Faute de machines, les travaux s’effectuaient manuellement et nécessitaient beaucoup de main d’œuvre ; un certain nombre d’Abadiens furent embauchés à cette occasion. Cette voie présente une particularité bien appréciée par les cyclistes : ses virages en lacets sont quasiment plats ; la raison ? Éviter que les prolonges transportant les canons et munitions se renversent.

Une des entrées de la batterie de l’Ubac

La batterie du Masduc était reliée à la vallée du Paillon par l’actuelle route de la Lauvette, tracée avec les mêmes caractéristiques.

Quant aux forts, ils étaient conçus classiquement pour des ouvrages enterrés de ce type : ils abritaient des pièces d’artillerie, placées derrière des meurtrières, fermées par des volets métalliques fixés sur roulements à billes, et desservies par des galeries souterraines.

À l’intérieur les locaux étaient aménagés pour tenir un siège : citernes d’eau, lits, etc. Difficilement prenables, ces ouvrages ne furent cependant jamais engagés dans des combats, du fait du déroulement des deux guerres mondiales. Mais jusque dans les années 1930 les soldats s’y rendaient souvent.

Anecdotes :

  • dans sa prime jeunesse, mon grand-père, habitant au hameau du Saut de Millo montait à la batterie de l’Ubac pour « mendier » une ou deux cigarettes auprès des hommes de troupe.
  • l’âne de sa voisine s’échappait parfois pour suivre les chevaux de l’armée qui traversaient le hameau, et il fallait aller le rechercher.

Après la deuxième guerre mondiale ces deux batteries n’ont plus été utilisées et ont connu des sorts divers. Celle du Masduc a été ensevelie il y a une cinquantaine d’années lors de la création du lotissement du même nom.

Souvenirs :

  • pendant de nombreuses années après la Libération, deux camions GMC abandonnés par l’armée américaine sont restés devant l’entrée de la batterie sans que quiconque s’en soucie.
  • avec les copains d’enfance du Saut de Millo nous allions récupérer les roulements à billes des meurtrières, pour fabriquer nos carrioles, avec lesquelles nous dévalions les routes pentues du quartier.
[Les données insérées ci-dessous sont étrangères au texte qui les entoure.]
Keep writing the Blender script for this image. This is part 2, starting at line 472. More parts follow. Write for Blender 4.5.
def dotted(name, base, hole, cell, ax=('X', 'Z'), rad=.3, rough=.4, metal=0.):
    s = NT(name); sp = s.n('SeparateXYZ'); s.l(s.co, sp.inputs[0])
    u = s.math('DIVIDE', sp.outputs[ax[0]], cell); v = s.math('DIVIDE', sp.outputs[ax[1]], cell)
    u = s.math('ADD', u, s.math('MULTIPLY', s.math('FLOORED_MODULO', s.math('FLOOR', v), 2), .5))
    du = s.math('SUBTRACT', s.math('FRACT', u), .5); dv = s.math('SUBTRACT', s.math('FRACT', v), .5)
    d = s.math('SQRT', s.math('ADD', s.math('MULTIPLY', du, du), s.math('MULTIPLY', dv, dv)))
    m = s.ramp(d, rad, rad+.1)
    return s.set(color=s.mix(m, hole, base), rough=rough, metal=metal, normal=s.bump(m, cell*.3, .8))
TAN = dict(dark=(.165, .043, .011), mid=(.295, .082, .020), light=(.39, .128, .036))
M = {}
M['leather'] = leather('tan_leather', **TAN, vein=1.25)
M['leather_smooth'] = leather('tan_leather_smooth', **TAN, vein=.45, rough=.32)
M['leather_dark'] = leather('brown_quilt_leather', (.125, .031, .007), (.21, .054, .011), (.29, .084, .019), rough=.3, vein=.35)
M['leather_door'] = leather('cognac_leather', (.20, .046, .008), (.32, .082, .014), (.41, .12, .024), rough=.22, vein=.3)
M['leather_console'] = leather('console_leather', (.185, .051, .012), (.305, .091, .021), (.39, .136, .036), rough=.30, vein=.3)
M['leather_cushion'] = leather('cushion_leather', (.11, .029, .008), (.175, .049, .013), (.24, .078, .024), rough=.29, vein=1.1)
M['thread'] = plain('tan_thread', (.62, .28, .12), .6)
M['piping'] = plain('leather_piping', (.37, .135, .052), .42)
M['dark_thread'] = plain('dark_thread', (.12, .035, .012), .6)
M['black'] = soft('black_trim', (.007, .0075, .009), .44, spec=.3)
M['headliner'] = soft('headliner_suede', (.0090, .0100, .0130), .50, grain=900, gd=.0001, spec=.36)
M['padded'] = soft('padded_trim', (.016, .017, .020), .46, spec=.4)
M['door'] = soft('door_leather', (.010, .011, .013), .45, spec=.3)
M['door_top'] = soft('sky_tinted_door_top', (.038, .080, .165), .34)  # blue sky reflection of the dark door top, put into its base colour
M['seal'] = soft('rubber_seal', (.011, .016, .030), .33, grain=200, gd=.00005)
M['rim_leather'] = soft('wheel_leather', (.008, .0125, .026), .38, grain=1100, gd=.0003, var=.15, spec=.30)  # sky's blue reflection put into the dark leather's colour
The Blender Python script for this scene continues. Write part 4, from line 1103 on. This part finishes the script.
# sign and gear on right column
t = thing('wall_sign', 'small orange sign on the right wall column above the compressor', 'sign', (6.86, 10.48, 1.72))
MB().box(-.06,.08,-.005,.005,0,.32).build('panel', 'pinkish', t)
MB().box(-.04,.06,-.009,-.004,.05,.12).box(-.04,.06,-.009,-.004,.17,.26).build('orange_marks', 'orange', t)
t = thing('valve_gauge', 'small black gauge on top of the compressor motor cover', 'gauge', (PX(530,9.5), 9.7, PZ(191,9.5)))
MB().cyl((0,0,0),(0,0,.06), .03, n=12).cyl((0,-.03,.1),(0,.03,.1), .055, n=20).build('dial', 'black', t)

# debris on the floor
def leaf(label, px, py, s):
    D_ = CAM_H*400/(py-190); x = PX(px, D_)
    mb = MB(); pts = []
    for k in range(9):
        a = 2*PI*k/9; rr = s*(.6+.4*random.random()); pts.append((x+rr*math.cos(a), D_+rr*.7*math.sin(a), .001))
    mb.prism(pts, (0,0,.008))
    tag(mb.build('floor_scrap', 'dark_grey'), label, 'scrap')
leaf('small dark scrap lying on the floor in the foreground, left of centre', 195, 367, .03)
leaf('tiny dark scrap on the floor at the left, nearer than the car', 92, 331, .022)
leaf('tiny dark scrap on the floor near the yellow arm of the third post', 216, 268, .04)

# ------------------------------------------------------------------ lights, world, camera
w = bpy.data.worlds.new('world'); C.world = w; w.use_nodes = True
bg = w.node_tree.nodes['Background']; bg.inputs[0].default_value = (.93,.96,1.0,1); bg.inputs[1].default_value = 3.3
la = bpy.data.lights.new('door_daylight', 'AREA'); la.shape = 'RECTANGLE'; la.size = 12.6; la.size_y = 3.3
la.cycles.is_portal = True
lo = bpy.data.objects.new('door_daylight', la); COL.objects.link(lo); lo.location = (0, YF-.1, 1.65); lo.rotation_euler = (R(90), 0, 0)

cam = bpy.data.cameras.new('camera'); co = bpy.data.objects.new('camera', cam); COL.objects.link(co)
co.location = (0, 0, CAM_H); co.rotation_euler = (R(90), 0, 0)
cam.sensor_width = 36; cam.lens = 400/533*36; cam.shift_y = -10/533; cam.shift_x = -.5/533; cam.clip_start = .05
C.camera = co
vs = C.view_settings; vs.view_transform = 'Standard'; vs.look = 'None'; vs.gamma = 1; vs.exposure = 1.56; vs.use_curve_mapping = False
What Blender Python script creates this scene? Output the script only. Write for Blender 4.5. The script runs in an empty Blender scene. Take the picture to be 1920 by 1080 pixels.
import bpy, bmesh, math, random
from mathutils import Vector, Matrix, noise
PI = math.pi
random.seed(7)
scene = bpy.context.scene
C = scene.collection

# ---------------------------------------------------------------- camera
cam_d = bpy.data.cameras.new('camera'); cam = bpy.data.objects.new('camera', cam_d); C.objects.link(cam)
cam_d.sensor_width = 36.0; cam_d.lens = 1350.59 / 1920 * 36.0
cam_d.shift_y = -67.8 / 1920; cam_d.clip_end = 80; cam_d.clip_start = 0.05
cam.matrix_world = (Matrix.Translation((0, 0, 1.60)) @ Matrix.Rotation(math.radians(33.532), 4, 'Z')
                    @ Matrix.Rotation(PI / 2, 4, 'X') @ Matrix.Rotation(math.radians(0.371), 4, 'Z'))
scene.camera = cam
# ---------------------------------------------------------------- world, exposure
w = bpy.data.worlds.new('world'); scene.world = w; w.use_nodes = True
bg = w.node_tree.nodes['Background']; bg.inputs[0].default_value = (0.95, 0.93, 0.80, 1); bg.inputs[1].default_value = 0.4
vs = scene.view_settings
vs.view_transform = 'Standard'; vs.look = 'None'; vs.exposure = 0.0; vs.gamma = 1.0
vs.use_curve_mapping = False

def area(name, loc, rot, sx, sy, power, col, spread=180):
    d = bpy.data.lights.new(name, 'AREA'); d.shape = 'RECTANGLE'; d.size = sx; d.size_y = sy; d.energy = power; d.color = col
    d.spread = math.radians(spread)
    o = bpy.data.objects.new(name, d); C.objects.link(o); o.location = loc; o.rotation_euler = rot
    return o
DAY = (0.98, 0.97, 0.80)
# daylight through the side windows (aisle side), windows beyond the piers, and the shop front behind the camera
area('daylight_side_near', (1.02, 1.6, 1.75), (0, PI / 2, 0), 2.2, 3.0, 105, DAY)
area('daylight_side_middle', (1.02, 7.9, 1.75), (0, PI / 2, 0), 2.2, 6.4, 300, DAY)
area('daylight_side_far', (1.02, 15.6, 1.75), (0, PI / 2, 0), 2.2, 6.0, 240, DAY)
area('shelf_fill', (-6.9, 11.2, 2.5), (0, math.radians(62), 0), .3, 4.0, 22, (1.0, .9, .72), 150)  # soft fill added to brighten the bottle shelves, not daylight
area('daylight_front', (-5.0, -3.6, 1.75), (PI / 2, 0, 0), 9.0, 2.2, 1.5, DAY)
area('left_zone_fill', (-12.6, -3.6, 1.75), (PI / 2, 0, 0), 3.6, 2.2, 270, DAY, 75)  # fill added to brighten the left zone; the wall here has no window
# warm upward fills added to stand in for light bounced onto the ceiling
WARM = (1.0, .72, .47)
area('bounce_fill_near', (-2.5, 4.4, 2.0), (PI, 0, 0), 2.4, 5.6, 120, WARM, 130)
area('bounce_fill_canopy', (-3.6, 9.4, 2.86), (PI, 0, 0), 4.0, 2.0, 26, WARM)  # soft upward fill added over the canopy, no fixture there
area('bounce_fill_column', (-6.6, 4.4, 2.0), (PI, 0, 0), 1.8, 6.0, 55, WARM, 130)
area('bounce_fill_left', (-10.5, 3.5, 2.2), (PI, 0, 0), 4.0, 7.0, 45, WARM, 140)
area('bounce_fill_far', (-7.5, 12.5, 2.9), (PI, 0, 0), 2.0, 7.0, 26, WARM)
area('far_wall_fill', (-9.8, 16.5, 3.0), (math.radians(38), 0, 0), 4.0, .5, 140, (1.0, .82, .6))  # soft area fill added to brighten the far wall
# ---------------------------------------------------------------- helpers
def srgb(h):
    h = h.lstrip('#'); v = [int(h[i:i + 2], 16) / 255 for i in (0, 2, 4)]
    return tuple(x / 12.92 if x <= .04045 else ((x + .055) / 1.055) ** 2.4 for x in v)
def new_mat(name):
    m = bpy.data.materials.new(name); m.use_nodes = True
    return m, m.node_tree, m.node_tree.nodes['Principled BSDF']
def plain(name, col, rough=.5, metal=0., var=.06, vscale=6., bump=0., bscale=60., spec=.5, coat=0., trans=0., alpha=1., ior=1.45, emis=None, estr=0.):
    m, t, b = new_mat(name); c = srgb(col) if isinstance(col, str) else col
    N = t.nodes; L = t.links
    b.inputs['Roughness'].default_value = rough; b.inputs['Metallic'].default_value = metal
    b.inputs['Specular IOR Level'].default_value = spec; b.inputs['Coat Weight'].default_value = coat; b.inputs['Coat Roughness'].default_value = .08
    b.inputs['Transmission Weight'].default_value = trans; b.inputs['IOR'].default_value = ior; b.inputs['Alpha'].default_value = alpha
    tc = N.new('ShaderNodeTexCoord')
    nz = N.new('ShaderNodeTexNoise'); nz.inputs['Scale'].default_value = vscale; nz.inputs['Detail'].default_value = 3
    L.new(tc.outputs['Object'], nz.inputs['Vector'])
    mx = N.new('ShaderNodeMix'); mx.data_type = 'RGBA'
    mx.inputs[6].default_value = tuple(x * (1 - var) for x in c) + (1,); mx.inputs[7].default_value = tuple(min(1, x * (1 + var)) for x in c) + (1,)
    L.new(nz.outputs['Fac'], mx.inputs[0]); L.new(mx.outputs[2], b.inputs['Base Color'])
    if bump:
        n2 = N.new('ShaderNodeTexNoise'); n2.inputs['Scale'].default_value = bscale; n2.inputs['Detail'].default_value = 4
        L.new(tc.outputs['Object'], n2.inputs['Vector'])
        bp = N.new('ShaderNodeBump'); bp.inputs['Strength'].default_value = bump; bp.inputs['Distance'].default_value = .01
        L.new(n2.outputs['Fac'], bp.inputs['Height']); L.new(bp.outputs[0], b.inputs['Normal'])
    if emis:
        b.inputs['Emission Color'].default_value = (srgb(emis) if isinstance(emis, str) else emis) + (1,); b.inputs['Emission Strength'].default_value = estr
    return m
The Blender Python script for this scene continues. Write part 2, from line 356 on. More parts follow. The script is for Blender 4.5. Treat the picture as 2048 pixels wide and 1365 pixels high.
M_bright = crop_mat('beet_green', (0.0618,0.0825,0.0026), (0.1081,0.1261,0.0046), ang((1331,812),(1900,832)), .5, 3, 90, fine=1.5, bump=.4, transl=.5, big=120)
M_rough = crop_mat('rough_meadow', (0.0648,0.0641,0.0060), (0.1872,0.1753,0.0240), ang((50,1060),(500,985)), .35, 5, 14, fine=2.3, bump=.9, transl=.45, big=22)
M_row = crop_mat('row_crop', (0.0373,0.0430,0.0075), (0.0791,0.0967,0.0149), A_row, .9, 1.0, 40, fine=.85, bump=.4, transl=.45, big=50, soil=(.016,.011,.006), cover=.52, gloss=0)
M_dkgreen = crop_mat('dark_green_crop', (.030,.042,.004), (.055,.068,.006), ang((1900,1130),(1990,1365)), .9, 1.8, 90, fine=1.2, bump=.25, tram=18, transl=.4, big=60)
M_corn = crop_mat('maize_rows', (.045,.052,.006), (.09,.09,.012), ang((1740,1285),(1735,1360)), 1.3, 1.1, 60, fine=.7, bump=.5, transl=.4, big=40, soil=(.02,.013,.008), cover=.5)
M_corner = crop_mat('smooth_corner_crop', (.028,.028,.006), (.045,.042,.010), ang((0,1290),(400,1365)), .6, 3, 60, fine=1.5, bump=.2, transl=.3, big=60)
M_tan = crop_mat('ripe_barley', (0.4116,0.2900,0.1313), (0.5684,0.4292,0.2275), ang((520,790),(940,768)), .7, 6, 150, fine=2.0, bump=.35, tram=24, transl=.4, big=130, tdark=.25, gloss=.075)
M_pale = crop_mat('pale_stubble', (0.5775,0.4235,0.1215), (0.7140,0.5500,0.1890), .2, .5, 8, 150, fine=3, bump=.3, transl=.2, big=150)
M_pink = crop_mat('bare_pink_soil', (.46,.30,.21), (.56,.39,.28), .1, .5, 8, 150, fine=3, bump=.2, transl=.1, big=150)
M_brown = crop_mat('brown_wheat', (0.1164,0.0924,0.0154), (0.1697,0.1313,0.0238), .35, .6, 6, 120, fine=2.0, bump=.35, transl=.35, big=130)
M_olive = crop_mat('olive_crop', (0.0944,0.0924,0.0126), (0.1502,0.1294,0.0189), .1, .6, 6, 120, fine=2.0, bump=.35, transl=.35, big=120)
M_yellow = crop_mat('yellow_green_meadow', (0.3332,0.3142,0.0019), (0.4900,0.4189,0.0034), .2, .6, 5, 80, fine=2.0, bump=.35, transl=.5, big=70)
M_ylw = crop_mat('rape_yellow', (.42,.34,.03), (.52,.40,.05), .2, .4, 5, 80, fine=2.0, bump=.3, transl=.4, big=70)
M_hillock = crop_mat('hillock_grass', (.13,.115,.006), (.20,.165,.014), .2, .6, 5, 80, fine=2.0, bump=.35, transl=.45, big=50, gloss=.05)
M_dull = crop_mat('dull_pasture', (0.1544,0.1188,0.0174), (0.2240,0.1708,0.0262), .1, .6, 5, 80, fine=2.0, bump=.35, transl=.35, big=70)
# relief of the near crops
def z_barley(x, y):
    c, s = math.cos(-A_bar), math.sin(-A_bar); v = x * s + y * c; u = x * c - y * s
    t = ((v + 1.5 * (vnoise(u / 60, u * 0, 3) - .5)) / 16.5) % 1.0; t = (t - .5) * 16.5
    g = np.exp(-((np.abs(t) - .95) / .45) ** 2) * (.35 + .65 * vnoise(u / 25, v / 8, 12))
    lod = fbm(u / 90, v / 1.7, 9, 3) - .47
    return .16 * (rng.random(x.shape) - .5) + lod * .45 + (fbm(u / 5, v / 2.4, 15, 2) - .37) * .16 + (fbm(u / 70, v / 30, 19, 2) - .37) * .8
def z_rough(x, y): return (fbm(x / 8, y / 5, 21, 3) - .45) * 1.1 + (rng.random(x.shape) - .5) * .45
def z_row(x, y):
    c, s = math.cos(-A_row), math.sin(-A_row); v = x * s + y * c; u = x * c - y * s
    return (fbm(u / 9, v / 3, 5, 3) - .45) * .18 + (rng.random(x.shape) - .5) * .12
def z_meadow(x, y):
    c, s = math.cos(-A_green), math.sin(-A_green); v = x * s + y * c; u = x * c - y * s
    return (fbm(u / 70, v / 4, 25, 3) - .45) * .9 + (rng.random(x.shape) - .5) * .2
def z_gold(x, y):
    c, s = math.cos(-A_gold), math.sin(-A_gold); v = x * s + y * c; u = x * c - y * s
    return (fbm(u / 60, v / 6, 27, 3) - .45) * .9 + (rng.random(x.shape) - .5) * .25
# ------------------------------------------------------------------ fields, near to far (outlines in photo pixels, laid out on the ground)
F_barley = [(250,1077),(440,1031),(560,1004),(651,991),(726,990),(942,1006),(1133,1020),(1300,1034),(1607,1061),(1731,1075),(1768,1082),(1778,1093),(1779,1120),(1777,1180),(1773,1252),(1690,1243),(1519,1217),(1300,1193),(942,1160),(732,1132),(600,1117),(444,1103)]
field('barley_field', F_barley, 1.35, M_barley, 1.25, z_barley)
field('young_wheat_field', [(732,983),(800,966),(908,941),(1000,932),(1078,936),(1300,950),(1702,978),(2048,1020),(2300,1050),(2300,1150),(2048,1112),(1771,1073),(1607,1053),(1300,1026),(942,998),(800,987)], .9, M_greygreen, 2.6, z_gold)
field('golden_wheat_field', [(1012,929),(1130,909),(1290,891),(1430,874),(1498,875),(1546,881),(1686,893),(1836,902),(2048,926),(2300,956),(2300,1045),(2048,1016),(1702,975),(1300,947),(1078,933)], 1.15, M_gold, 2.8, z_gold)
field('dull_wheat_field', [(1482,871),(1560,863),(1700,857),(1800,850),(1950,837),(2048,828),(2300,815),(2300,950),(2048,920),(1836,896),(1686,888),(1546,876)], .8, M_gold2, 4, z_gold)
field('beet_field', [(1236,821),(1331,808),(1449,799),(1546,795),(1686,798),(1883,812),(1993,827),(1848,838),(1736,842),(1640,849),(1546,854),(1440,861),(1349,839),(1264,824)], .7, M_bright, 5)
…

La batterie de l’Ubac, désaffectée elle aussi, n’a pas été détruite. La galerie principale subsiste, ainsi que des vestiges des murs alentours. Il est déconseillée d’y pénétrer.

Intérieur de la batterie de l’Ubac

La présence militaire à l’Abadie est donc déjà ancienne, mais elle fait partie de l’histoire du village du 20ème siècle. L’armée nous a laissé en héritage, et ce n’est pas rien, une partie de notre réseau routier.